Todo esto se da dentro del relato, pero también hay marcas exteriores al mismo en los llamados “peritextos”: prólogos, epílogos, subtítulos, bajadas, solapas, tapa, contratapa, ilustraciones, bibliografía, notas al pie, etc. Y en los “epitextos”: publicidades, entrevistas, reportajes, colecciones anunciadas como “de novela histórica”, etc.
Los autores, desde luego, suelen empeñarse en destacar algo que parecería obvio, pero que no todos los lectores entienden: siempre hay creación narrativa en la ficción histórica. Aunque se hable sobre hechos y personajes conocidos y estudiados desde la historiografía, existen tantas maneras de contarlos, presentarlos, interpretarlos, como narradores o narradoras.

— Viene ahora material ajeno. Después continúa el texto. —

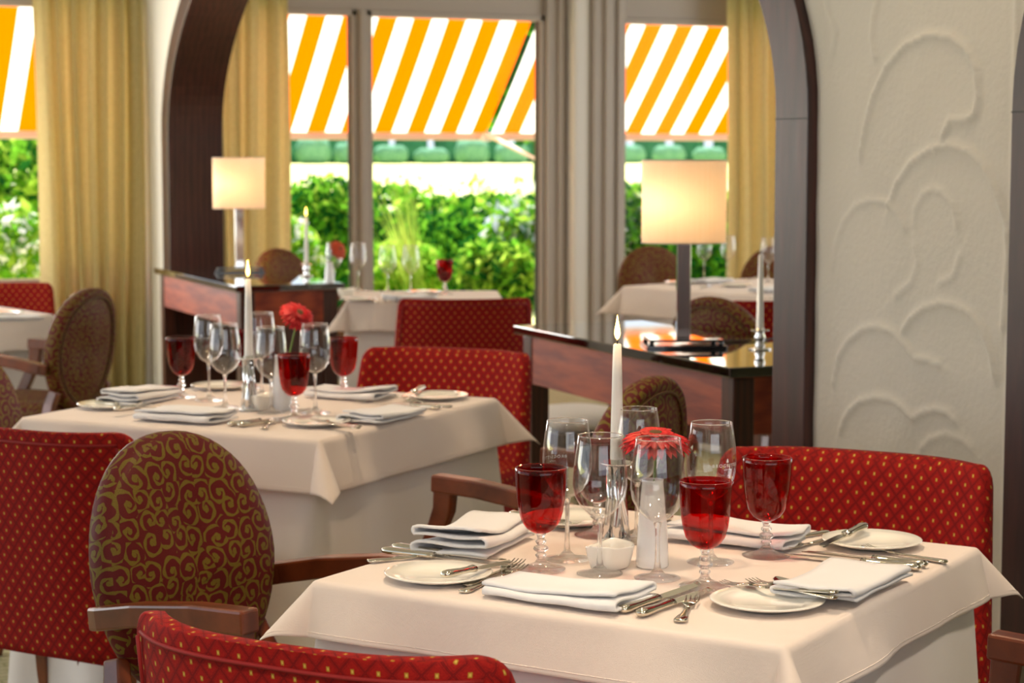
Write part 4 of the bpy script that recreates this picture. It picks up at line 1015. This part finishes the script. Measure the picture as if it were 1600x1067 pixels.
# far row of trees
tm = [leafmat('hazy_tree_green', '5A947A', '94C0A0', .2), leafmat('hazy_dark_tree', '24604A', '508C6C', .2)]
rnd = random.Random(8)
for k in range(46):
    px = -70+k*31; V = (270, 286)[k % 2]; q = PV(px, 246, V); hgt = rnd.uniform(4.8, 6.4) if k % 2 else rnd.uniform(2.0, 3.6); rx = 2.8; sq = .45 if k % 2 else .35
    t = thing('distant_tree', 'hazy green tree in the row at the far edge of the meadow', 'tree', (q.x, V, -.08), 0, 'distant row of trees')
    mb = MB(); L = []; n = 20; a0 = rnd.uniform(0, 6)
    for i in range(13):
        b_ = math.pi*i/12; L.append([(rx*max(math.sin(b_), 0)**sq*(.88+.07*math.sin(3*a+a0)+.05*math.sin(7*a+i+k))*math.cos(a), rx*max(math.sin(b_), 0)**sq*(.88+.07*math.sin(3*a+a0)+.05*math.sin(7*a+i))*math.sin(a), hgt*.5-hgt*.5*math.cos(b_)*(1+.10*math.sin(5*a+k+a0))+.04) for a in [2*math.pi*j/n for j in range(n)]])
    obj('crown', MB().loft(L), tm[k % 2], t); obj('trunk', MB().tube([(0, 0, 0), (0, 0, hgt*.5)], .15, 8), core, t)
def sp3(px, py, V): q = PV(px, py, V); return q
q = sp3(835, 110, 26.0); t = thing('garden_tree', 'tall green tree seen through the slit between the two awnings', 'tree', (q.x, 26.0, -.08))
f = leafy('foliage', '', 'x', 3000, ball_region((0, 0, q.z+.08), 1.1, 1.05), .10, [(LG[1], 6), (LG[0], 4)], 31, kind='stuff'); f.parent = t
for k in ('label', 'category'): del f[k]
obj('crown_core', MB().lathe([(.01, q.z-.7), (.6, q.z-.4), (.8, q.z+.1), (.5, q.z+.7), (.01, q.z+.95)], 14), core, t)
obj('trunk', MB().tube([(0, 0, 0), (.05, 0, q.z*.5), (0, 0, q.z-.2)], [.09, .07, .05], 8), core, t)
# awnings
pa = PV(760, 208, 13.2); pb = PV(770, 208, 13.2); ph = PV(585.5, 208, 13.2).x
aw = awning_mat(ph)
def awning(label, x0, x1):
    t = thing('awning', label, 'awning', (0, 0, 0)); zf, zb = 1.545, 2.74
    mb = MB(); mb.open = True; L = []
    for k in range(15):
        f = k/14; L.append([(x, 11.98+(13.22-11.98)*f, zb+(zf-zb)*f-.03*math.sin(math.pi*f)) for x in (x0, (x0+x1)/2, x1)])
    mb.loft(L, cap=False, close=False); obj('canvas', mb, aw, t, smooth=True)
    obj('front_bar', MB().box(x0-.01, x1+.01, 13.19, 13.26, 1.495, 1.548), plain('cream_awning_bar', 'E8D2BC', .5), t, smooth=False, bev=.008)
    obj('roller_case', MB().box(x0-.01, x1+.01, 11.93, 12.05, 2.70, 2.84), plain('cream_roller_case', 'E6DACC', .5), t, smooth=False, bev=.01)
    return t
A_ = awning('orange and white striped awning over the left and middle windows', -1.0, pa.x)
B_ = awning('orange and white striped awning over the right window', pb.x, 9.5)
am = plain('white_awning_arm', 'E6E2DC', .4)
q0 = PV(758, 209, 13.16); q1 = PV(852, 256, 12.25)
obj('folding_arm', MB().tube([q0, q0.lerp(q1, .5), q1, q1+Vector((.4, -.3, .9))], .016, 10), am, A_)
obj('arm_joint', MB().lathe([(.005, 1.485), (.035, 1.49), (.035, 1.53), (.005, 1.54)], 16, (pa.x-.02, 13.17, 0)), am, A_)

¿Qué estás escribiendo ahora?
Acabo de terminar una novela que se titula Todos éramos hijos y que publicará a mediados de año Penguin Random House, en el sello Sudamericana. Transcurre en los años ’70, que fueron los de mi adolescencia, y se enfoca en los conflictos de la edad, y en el enfrentamiento de padres e hijos dentro de un contexto histórico-político muy complicado, de cambio de valores y expectativas, y donde la Teología de la Liberación luego del Concilio Vaticano II jugó un papel fundamental. Hay elementos autobiográficos en esta obra; yo misma me eduqué en un colegio que adhirió a esta corriente teológica y a la opción por los pobres proclamada por el mismo Juan XXIII y por los obispos latinoamericanos. En estos colegios la militancia política se unió a la religiosa muchas veces. Pero se ha escrito relativamente poco, sobre todo en la ficción, sobre este sector de creyentes católicos muy jóvenes y de sacerdotes tercermundistas, durante aquellos años de fermento revolucionario.
¿Cuáles son tus proyectos para este año?
Ante todo, seguir dirigiendo la Colección EALA (Ediciones Académicas de Literatura Argentina, siglos XIX y XX) en la editorial Corregidor, donde publicaremos este año dos volúmenes fundamentales: los cuentos de Creaciones (1883) de Eduarda Mansilla, en edición crítica de Jimena Néspolo, que vuelve a imprimirse por primera vez desde su aparición, y Eduarda Mansilla en la prensa (1860-1892). Hacia un estudio crítico integral, donde se reúnen todos los artículos publicados en la prensa por Eduarda Mansilla en ese lapso, así como noticias existentes sobre ella; este arduo trabajo estuvo a cargo de Marina Guidotti y es toda una primicia. Los dos forman parte de un Proyecto de Investigación Plurianual del CONICET que estoy dirigiendo y que cerramos este año.
Por otro lado, hace rato que deseo publicar algunos libros de ensayo, con los resultados de mis investigaciones en los últimos años. Veremos si puedo empezar con algo de esto, así como reeditar otros textos agotados.